Personnel regulations keep the county from saying too much about ex employees and their claims, Grier said.

“I would just say you’ve got some passionate individuals and at times the passion is probably ill-placed and ill-informed,” he said. “Being a county government, a lot of times we can’t discuss everything. There is some good and some bad about that.”

The deputy county manager said the shelter has a good staff and is looking after the animals.

“All of the employees are caring and passionate about the animals,” he said. “And we treat a lot of animals that come through the shelter on a daily basis. I think at times there have been some misguided posts or information. The biggest concern is helping to get animals re-homed. That’s the focus.”

He said the shelter takes in 140 animals a week, so every four weeks it is getting an amount that would put the shelter over capacity, which is 525 animals.

“I tend not to focus on it,” Grier said of the negative comments. “I’m a positive person and I try and keep a positive focus on the shelter and trying to help as many animals as possible.”

Like Conrad, Grier said he believes some of the criticism is due to disgruntled former employees and others with a personal axe to grind.

“There have been some people we have had to ask not to come and work with us and volunteer at the shelter, and some of those people have at times shown up on these social media sites,” he said. “I can assure you that if we asked someone not to volunteer at the shelter, or not work with us, we have given them numerous opportunities to conduct themselves in an appropriate manner and they have not.”

He said he met with one critic who secretly recorded the conversation and posted it on Facebook.

“Now, in my mind, I’m having an honest meeting,” Grier said. “But I’m being recorded without my knowledge and then it’s posted on a social media site as though I’m doing something nefarious, when I was trying to work with that person.”

Grier said Guilford County has done a great deal to overcome the problems and the county on the right track, especially with a new shelter on the way.

“I would hope that individuals who make comments in regard to Guilford County operating the shelter – although we’ve made some mistakes – just understand that we’ve only been doing this for two years and that there’s a larger problem that causes the issue. One of the problems is that the facility has been dated. We have been moving with the right steps to get a new facility. That will solve many of the problems we have.”

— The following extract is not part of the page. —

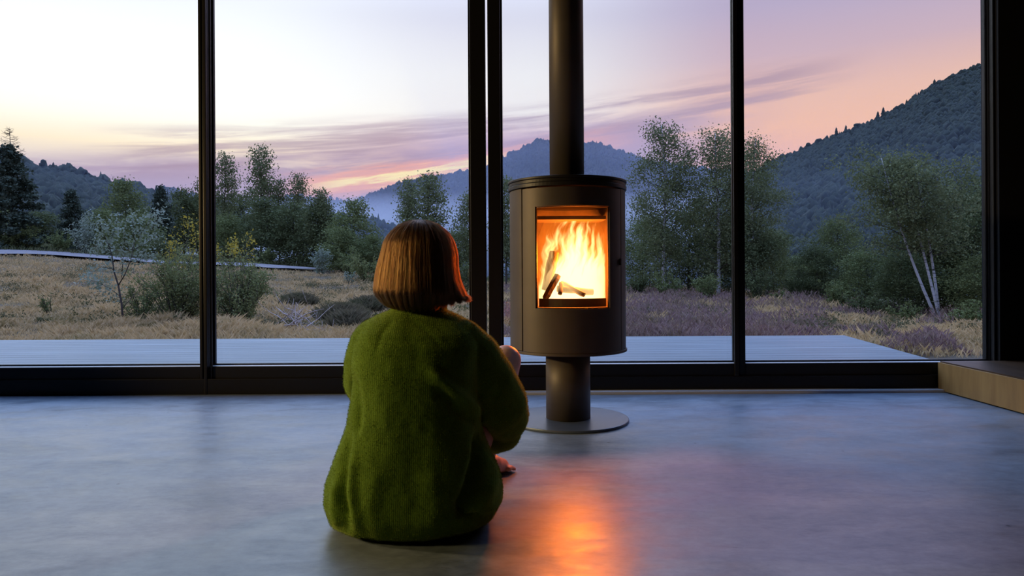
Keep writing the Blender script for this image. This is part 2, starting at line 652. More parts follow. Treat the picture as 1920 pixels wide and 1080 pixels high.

Grier said the county’s shelter is one of the most transparent in the nation.

“We’re the only shelter in the country, outside of one other, that reports weekly numbers,” he said.

He said Dallas Animal Services and Adoption Center reports daily numbers.

In Guilford County, he added, if those numbers aren’t posted every week, then, within one or two days there are negative posts on Facebook.

Guilford County Animal Services Advisory Board Member Linda Stanton, a former animal cruelty investigator, said that the discourse at meetings can be too heated and she said that charges were sometimes off base.

“I am a passionate animal person,” she said, “but just because somebody doesn’t treat an animal the same way as me does not mean it’s being mistreated.”

Stanton has tried to respond to the critics at meetings.

“I said, are you here to make an argument or here to make a difference?” she said.

“Spewing hate on social media is not helping the animals,” she added. “They have gone after volunteers who do good work.”

She also said that there are limits to the Animal Services Advisory Board’s power and those members are not to blame for county policies.

“We’re not your punching bag – we are an advisory board,” she said. “We don’t make laws. We can’t tell the commissioners what to do. It’s like, come on, people.”